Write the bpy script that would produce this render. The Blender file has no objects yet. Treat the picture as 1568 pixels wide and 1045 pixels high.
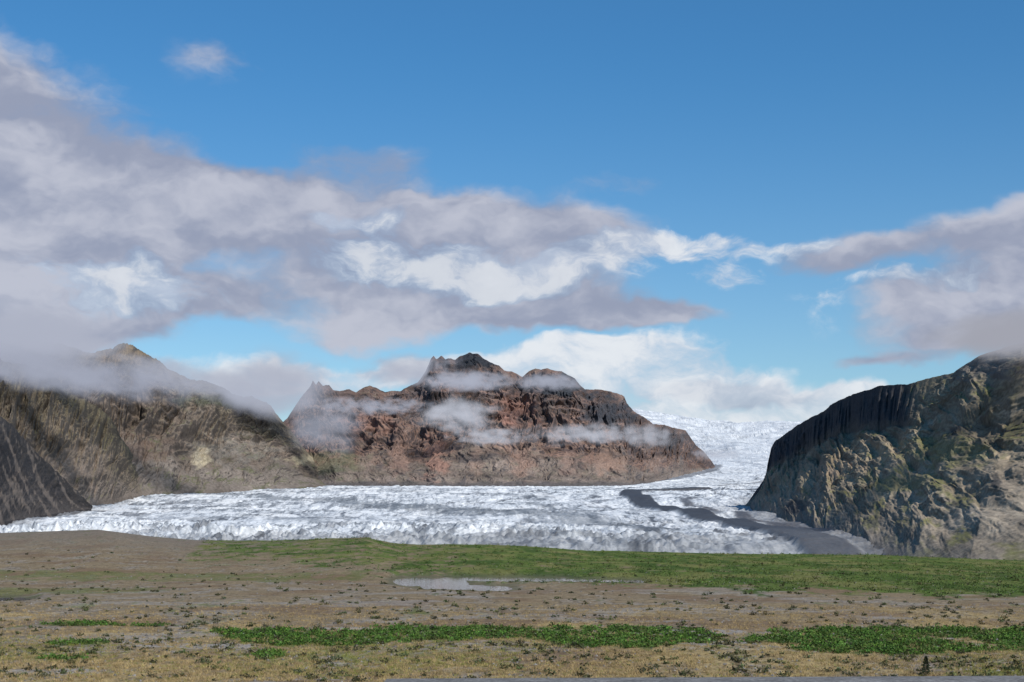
import bpy, math, numpy as np
from mathutils import Vector
rng=np.random.default_rng(7)
F=2178.0; HZ=815.0; CX=784.0; CH=12.0
def W(px,py,D): return ((px-CX)/F*D, D, CH+(HZ-py)/F*D)

# ---------- noise ----------
_perm=rng.permutation(4096).astype(np.int64); _perm=np.concatenate([_perm,_perm,_perm])
_ga=rng.random(4096)*2*np.pi; _gx=np.cos(_ga); _gy=np.sin(_ga)
def perlin(x,y,seed=0):
    x=np.asarray(x,float)+seed*37.17; y=np.asarray(y,float)+seed*11.31
    xi=np.floor(x).astype(np.int64); yi=np.floor(y).astype(np.int64)
    xf=x-xi; yf=y-yi
    def g(ix,iy,dx,dy):
        h=_perm[(_perm[ix&4095]+iy)&4095]
        return _gx[h]*dx+_gy[h]*dy
    u=xf*xf*xf*(xf*(xf*6-15)+10); v=yf*yf*yf*(yf*(yf*6-15)+10)
    a=g(xi,yi,xf,yf); b=g(xi+1,yi,xf-1,yf); c=g(xi,yi+1,xf,yf-1); d=g(xi+1,yi+1,xf-1,yf-1)
    return 1.5*((a*(1-u)+b*u)*(1-v)+(c*(1-u)+d*u)*v)
def fbm(x,y,o=5,seed=0,g=0.5):
    s=0;a=1;t=0
    for i in range(o):
        s=s+a*perlin(x*2**i,y*2**i,seed+i*3); t+=a; a*=g
    return s/t
def ss(x,a,b):
    t=np.clip((x-a)/(b-a),0,1); return t*t*(3-2*t)
def mixc(c,col,m):
    return c*(1-m[...,None])+np.array(col)*m[...,None]

# ---------- mesh helpers ----------
def mesh_np(name,co,faces,col=None,mat=None,smooth=True):
    me=bpy.data.meshes.new(name)
    n=len(co); k=faces.shape[1]; m=len(faces)
    me.vertices.add(n); me.vertices.foreach_set('co',co.astype(np.float32).ravel())
    me.loops.add(m*k); me.loops.foreach_set('vertex_index',faces.astype(np.int32).ravel())
    me.polygons.add(m); me.polygons.foreach_set('loop_start',np.arange(0,m*k,k,dtype=np.int32))
    me.polygons.foreach_set('loop_total',np.full(m,k,dtype=np.int32))
    me.update(calc_edges=True)
    me.polygons.foreach_set('use_smooth',np.full(m,smooth))
    if col is not None:
        ca=me.color_attributes.new('Col','FLOAT_COLOR','POINT')
        c4=np.ones((n,4),np.float32); c4[:,:3]=np.clip(col,0,1); ca.data.foreach_set('color',c4.ravel())
    ob=bpy.data.objects.new(name,me); bpy.context.collection.objects.link(ob)
    if mat: me.materials.append(mat)
    return ob
def grid_faces(r,c):
    i=np.arange(r*c).reshape(r,c)
    return np.stack([i[:-1,:-1],i[:-1,1:],i[1:,1:],i[1:,:-1]],-1).reshape(-1,4)
def grid_normals(X,Y,Z):
    P=np.stack([X,Y,Z],-1)
    du=np.gradient(P,axis=1); dv=np.gradient(P,axis=0)
    N=np.cross(du,dv); N/=np.linalg.norm(N,axis=-1,keepdims=True)+1e-9
    return N*np.where(N[...,2:3]<0,-1,1)

# ---------- materials ----------
def new_mat(name):
    m=bpy.data.materials.new(name); m.use_nodes=True
    nt=m.node_tree; nt.nodes.clear()
    return m,nt
def surf_mat(name,scales=(0.02,0.15),contrast=(0.35,0.35),bump=(0.3,3.0),rough=0.95,spec=0.1,trans=0.0):
    m,nt=new_mat(name); N=nt.nodes; L=nt.links
    out=N.new('ShaderNodeOutputMaterial'); b=N.new('ShaderNodeBsdfPrincipled'); L.new(b.outputs[0],out.inputs[0])
    b.inputs['Roughness'].default_value=rough; b.inputs['Specular IOR Level'].default_value=spec
    at=N.new('ShaderNodeAttribute'); at.attribute_name='Col'
    geo=N.new('ShaderNodeNewGeometry')
    cur=at.outputs['Color']; last=None
    for s,c in zip(scales,contrast):
        nz=N.new('ShaderNodeTexNoise'); nz.inputs['Scale'].default_value=s; nz.inputs['Detail'].default_value=4; nz.inputs['Roughness'].default_value=0.65
        L.new(geo.outputs['Position'],nz.inputs['Vector'])
        mr=N.new('ShaderNodeMapRange'); mr.inputs[1].default_value=0.3; mr.inputs[2].default_value=0.7; mr.inputs[3].default_value=1-c; mr.inputs[4].default_value=1+c
        L.new(nz.outputs['Fac'],mr.inputs[0])
        vm=N.new('ShaderNodeVectorMath'); vm.operation='SCALE'
        L.new(cur,vm.inputs[0]); L.new(mr.outputs[0],vm.inputs['Scale']); cur=vm.outputs[0]; last=nz
    L.new(cur,b.inputs['Base Color'])
    if bump:
        bp=N.new('ShaderNodeBump'); bp.inputs['Strength'].default_value=bump[0]; bp.inputs['Distance'].default_value=bump[1]
        L.new(last.outputs['Fac'],bp.inputs['Height']); L.new(bp.outputs[0],b.inputs['Normal'])
    return m
M_rock=surf_mat('rock_scree',(0.012,0.09),(0.18,0.30),(0.6,7.0))
M_rockn=surf_mat('rock_scree_near',(0.02,0.16),(0.18,0.28),(0.5,3.0))
M_ice=surf_mat('glacier_ice',(0.03,0.25),(0.08,0.18),(0.5,2.0),rough=0.6,spec=0.3)
M_ground=surf_mat('heath_ground',(0.3,2.5),(0.25,0.45),(0.6,0.15))
M_leaf=surf_mat('leaf',(0.5,),(0.25,),None,rough=0.7,spec=0.2)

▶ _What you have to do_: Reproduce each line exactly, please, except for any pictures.

▶ _Final result_:
Write the bpy script that would produce this render. The Blender file has no objects yet. Treat the picture as 1568 pixels wide and 1045 pixels high.
import bpy, math, numpy as np
from mathutils import Vector
rng=np.random.default_rng(7)
F=2178.0; HZ=815.0; CX=784.0; CH=12.0
def W(px,py,D): return ((px-CX)/F*D, D, CH+(HZ-py)/F*D)

# ---------- noise ----------
_perm=rng.permutation(4096).astype(np.int64); _perm=np.concatenate([_perm,_perm,_perm])
_ga=rng.random(4096)*2*np.pi; _gx=np.cos(_ga); _gy=np.sin(_ga)
def perlin(x,y,seed=0):
    x=np.asarray(x,float)+seed*37.17; y=np.asarray(y,float)+seed*11.31
    xi=np.floor(x).astype(np.int64); yi=np.floor(y).astype(np.int64)
    xf=x-xi; yf=y-yi
    def g(ix,iy,dx,dy):
        h=_perm[(_perm[ix&4095]+iy)&4095]
        return _gx[h]*dx+_gy[h]*dy
    u=xf*xf*xf*(xf*(xf*6-15)+10); v=yf*yf*yf*(yf*(yf*6-15)+10)
    a=g(xi,yi,xf,yf); b=g(xi+1,yi,xf-1,yf); c=g(xi,yi+1,xf,yf-1); d=g(xi+1,yi+1,xf-1,yf-1)
    return 1.5*((a*(1-u)+b*u)*(1-v)+(c*(1-u)+d*u)*v)
def fbm(x,y,o=5,seed=0,g=0.5):
    s=0;a=1;t=0
    for i in range(o):
        s=s+a*perlin(x*2**i,y*2**i,seed+i*3); t+=a; a*=g
    return s/t
def ss(x,a,b):
    t=np.clip((x-a)/(b-a),0,1); return t*t*(3-2*t)
def mixc(c,col,m):
    return c*(1-m[...,None])+np.array(col)*m[...,None]

# ---------- mesh helpers ----------
def mesh_np(name,co,faces,col=None,mat=None,smooth=True):
    me=bpy.data.meshes.new(name)
    n=len(co); k=faces.shape[1]; m=len(faces)
    me.vertices.add(n); me.vertices.foreach_set('co',co.astype(np.float32).ravel())
    me.loops.add(m*k); me.loops.foreach_set('vertex_index',faces.astype(np.int32).ravel())
    me.polygons.add(m); me.polygons.foreach_set('loop_start',np.arange(0,m*k,k,dtype=np.int32))
    me.polygons.foreach_set('loop_total',np.full(m,k,dtype=np.int32))
    me.update(calc_edges=True)
    me.polygons.foreach_set('use_smooth',np.full(m,smooth))
    if col is not None:
        ca=me.color_attributes.new('Col','FLOAT_COLOR','POINT')
        c4=np.ones((n,4),np.float32); c4[:,:3]=np.clip(col,0,1); ca.data.foreach_set('color',c4.ravel())
    ob=bpy.data.objects.new(name,me); bpy.context.collection.objects.link(ob)
    if mat: me.materials.append(mat)
    return ob
def grid_faces(r,c):
    i=np.arange(r*c).reshape(r,c)
    return np.stack([i[:-1,:-1],i[:-1,1:],i[1:,1:],i[1:,:-1]],-1).reshape(-1,4)
def grid_normals(X,Y,Z):
    P=np.stack([X,Y,Z],-1)
    du=np.gradient(P,axis=1); dv=np.gradient(P,axis=0)
    N=np.cross(du,dv); N/=np.linalg.norm(N,axis=-1,keepdims=True)+1e-9
    return N*np.where(N[...,2:3]<0,-1,1)

# ---------- materials ----------
def new_mat(name):
    m=bpy.data.materials.new(name); m.use_nodes=True
    nt=m.node_tree; nt.nodes.clear()
    return m,nt
def surf_mat(name,scales=(0.02,0.15),contrast=(0.35,0.35),bump=(0.3,3.0),rough=0.95,spec=0.1,trans=0.0):
    m,nt=new_mat(name); N=nt.nodes; L=nt.links
    out=N.new('ShaderNodeOutputMaterial'); b=N.new('ShaderNodeBsdfPrincipled'); L.new(b.outputs[0],out.inputs[0])
    b.inputs['Roughness'].default_value=rough; b.inputs['Specular IOR Level'].default_value=spec
    at=N.new('ShaderNodeAttribute'); at.attribute_name='Col'
    geo=N.new('ShaderNodeNewGeometry')
    cur=at.outputs['Color']; last=None
    for s,c in zip(scales,contrast):
        nz=N.new('ShaderNodeTexNoise'); nz.inputs['Scale'].default_value=s; nz.inputs['Detail'].default_value=4; nz.inputs['Roughness'].default_value=0.65
        L.new(geo.outputs['Position'],nz.inputs['Vector'])
        mr=N.new('ShaderNodeMapRange'); mr.inputs[1].default_value=0.3; mr.inputs[2].default_value=0.7; mr.inputs[3].default_value=1-c; mr.inputs[4].default_value=1+c
        L.new(nz.outputs['Fac'],mr.inputs[0])
        vm=N.new('ShaderNodeVectorMath'); vm.operation='SCALE'
        L.new(cur,vm.inputs[0]); L.new(mr.outputs[0],vm.inputs['Scale']); cur=vm.outputs[0]; last=nz
    L.new(cur,b.inputs['Base Color'])
    if bump:
        bp=N.new('ShaderNodeBump'); bp.inputs['Strength'].default_value=bump[0]; bp.inputs['Distance'].default_value=bump[1]
        L.new(last.outputs['Fac'],bp.inputs['Height']); L.new(bp.outputs[0],b.inputs['Normal'])
    return m
M_rock=surf_mat('rock_scree',(0.012,0.09),(0.18,0.30),(0.6,7.0))
M_rockn=surf_mat('rock_scree_near',(0.02,0.16),(0.18,0.28),(0.5,3.0))
M_ice=surf_mat('glacier_ice',(0.03,0.25),(0.08,0.18),(0.5,2.0),rough=0.6,spec=0.3)
M_ground=surf_mat('heath_ground',(0.3,2.5),(0.25,0.45),(0.6,0.15))
M_leaf=surf_mat('leaf',(0.5,),(0.25,),None,rough=0.7,spec=0.2)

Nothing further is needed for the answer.